The Perseids are named after the constellation Perseus and made up of tiny space debris from the comet Swift-Tuttle.  Astronomers and stargazers eagerly wait for this meteor show as they get to see 60 to 100 meteors in an hour from a dark place.

"The Perseids are a very good meteor shower with good rates in bright meteors, and it occurs on August evenings when the temperature is more conducive to people being outdoors," Bill Cooke, the lead for NASA's Meteoroid Environment Office, told Space.com.

 Perseid Meteor Shower peaks tonight: Heres how to catch the best meteor shower of 2020

Perseid Meteors over Mount Shasta. Image Credit: NASA/Brad Goldpaint

The best view of Perseids will be seen a couple of hours before dawn as it is an early morning shower, Cooke further said. If someone tries to see it at night then moon will not work in their favor, and it will probably reduce the rate of visible Perseid meteors.

The news website Space.com reported that sometimes the Perseid debris field is disturbed by Jupiter, but that will not happen this year.

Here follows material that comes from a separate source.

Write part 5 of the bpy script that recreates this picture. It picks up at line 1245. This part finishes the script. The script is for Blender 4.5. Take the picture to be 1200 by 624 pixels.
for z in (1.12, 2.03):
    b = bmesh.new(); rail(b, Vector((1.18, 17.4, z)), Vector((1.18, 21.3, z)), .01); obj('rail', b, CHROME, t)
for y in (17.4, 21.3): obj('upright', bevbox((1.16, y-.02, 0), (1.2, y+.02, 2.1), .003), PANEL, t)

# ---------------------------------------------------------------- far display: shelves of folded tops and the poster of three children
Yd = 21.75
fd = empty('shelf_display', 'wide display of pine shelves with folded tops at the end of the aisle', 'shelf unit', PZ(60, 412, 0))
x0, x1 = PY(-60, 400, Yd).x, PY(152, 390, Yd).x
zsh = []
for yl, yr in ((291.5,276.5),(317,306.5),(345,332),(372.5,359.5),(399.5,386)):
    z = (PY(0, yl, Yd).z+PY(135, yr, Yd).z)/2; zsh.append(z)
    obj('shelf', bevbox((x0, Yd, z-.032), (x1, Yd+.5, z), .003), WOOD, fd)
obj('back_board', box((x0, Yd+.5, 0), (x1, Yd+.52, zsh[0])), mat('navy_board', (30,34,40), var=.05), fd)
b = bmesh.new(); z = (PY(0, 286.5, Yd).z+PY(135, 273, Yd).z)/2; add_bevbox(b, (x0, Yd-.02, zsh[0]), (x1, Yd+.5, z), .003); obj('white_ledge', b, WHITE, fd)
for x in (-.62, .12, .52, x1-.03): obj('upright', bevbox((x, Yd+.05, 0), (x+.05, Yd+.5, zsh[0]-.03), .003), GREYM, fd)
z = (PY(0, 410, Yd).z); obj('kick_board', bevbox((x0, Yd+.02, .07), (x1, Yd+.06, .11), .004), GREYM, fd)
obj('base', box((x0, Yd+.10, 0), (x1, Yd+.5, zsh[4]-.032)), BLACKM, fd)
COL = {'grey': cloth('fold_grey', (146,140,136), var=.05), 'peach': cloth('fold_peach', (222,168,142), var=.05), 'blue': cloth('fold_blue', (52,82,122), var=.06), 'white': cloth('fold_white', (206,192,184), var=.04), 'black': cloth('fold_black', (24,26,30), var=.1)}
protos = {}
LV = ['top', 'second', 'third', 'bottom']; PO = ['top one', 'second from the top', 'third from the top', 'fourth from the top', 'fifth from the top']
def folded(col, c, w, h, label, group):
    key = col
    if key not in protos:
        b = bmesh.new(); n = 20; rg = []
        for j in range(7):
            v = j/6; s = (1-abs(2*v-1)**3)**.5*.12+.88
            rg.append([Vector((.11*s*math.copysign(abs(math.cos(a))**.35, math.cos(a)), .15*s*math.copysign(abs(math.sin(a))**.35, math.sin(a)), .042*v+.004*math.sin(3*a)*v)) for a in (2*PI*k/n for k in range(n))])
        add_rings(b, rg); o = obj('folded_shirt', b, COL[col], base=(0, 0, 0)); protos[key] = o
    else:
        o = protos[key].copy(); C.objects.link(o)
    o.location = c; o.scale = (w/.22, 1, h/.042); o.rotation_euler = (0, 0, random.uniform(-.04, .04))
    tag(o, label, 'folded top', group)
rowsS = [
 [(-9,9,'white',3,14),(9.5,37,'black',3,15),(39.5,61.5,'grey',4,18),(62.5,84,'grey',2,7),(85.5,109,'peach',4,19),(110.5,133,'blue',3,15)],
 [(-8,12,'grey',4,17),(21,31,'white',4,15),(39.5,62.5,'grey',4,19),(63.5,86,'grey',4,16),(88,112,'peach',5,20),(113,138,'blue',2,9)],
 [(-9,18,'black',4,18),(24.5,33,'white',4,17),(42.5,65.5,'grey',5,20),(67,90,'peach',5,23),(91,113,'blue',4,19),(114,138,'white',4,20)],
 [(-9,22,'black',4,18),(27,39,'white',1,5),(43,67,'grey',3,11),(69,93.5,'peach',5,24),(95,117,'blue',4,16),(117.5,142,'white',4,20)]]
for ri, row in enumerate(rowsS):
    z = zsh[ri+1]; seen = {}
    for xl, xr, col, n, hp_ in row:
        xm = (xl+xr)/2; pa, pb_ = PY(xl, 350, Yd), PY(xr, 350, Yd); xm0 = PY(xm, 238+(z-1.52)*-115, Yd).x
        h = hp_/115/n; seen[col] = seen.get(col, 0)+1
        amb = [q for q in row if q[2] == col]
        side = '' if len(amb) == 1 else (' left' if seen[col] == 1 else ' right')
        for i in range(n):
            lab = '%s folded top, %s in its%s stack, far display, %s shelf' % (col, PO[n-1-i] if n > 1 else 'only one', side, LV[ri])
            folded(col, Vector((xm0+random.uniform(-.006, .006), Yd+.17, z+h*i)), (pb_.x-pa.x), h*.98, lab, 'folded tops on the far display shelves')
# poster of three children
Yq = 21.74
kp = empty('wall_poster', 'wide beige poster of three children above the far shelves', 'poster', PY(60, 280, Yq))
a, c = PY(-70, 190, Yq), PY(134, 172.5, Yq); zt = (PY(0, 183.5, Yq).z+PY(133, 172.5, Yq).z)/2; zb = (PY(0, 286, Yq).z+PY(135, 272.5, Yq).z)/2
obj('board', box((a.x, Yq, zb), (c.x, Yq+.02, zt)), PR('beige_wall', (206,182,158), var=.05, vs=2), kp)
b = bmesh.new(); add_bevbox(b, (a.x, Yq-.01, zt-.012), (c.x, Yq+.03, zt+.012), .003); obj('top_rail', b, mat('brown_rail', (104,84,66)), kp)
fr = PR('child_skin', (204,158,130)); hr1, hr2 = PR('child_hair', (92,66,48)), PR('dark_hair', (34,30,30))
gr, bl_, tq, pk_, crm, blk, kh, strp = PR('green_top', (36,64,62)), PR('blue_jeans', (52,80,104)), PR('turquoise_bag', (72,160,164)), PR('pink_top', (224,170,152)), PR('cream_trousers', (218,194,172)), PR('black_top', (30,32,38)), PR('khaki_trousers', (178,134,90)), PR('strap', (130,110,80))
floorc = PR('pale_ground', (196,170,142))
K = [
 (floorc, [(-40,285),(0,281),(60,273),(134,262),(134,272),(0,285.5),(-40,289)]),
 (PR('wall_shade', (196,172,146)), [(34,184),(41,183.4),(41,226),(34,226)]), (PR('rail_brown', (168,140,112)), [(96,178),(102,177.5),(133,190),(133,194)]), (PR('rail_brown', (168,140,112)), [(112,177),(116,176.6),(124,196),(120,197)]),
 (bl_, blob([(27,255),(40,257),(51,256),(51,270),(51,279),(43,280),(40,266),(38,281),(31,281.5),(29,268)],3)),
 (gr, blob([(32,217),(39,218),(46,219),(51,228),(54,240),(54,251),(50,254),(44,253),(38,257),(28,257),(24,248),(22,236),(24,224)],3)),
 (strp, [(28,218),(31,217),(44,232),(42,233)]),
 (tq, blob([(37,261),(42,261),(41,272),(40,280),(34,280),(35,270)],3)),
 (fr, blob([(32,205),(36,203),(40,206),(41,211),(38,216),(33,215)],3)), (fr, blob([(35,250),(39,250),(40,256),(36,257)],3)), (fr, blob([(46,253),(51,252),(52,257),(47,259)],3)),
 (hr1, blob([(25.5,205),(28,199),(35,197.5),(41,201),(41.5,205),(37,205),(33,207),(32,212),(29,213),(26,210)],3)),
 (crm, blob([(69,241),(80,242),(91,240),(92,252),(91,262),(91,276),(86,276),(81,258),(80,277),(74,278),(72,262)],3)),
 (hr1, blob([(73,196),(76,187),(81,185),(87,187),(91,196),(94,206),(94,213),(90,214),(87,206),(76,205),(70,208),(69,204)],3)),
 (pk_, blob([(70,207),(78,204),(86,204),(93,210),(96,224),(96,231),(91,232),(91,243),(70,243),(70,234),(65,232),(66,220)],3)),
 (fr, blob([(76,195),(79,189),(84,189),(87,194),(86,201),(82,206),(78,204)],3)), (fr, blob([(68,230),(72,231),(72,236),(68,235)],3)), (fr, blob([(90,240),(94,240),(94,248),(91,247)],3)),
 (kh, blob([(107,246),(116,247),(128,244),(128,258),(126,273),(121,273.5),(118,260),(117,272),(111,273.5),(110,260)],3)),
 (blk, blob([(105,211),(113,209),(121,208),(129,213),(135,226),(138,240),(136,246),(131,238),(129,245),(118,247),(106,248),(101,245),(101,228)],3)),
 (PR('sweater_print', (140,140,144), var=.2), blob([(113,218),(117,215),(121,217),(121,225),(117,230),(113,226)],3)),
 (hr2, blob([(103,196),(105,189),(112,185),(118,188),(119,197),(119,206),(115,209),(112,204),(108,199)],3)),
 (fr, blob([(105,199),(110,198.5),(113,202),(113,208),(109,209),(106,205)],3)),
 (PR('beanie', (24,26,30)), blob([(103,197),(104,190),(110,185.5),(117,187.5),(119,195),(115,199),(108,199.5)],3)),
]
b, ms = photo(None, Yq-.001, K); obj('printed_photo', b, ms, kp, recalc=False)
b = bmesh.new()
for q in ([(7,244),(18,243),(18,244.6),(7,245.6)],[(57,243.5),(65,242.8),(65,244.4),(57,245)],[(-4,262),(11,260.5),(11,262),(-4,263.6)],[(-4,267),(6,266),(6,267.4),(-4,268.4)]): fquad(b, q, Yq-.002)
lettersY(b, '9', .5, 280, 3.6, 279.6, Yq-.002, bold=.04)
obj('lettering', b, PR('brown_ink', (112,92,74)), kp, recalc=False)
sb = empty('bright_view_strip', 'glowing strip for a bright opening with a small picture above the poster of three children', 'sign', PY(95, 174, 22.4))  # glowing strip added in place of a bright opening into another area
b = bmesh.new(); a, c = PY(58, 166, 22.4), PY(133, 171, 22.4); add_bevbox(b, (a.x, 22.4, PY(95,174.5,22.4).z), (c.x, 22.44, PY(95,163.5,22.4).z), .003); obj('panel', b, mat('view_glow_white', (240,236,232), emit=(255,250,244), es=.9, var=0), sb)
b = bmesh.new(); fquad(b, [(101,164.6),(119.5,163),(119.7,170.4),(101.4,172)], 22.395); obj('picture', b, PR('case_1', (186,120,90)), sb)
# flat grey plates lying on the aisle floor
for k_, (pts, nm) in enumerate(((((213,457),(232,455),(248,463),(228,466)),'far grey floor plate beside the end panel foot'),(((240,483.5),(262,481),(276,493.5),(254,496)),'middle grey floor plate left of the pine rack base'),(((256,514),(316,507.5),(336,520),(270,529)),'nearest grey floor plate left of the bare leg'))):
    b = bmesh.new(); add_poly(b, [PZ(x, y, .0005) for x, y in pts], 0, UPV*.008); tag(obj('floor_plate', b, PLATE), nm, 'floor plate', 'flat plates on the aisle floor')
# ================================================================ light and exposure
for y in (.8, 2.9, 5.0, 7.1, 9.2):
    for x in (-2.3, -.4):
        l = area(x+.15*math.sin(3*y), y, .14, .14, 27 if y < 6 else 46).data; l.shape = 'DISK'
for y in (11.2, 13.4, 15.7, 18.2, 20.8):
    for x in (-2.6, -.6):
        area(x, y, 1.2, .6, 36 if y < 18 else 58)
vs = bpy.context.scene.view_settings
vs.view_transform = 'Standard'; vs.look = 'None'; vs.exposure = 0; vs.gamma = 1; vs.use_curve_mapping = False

The Perseids are actually little bits of the Comet Swift-Tuttle, according to a CNET report. The comet flies in from the distant parts of the solar system once in every 130 years and travels around the sun before journeying back.

How to watch the Perseid meteors

Ideally, the Perseids are best viewed in the Northern Hemisphere during the hours just before dawn. But sometimes, people can catch it as early as 10 pm. NASA also suggests staying up late, or waking up in pre-dawn hours on the nights of 11-13 August.

The meteors will be less visible within city limits, due to higher artificial light pollution. So a safe spot in the outskirts, where there isn't much pollution and few or no buildings to block your view is ideal.

No telescopes or binoculars are needed to observe a meteor shower. Just lie on your back for around thirty minutes to let your eyes adjust to the dark, and enjoy the fireworks!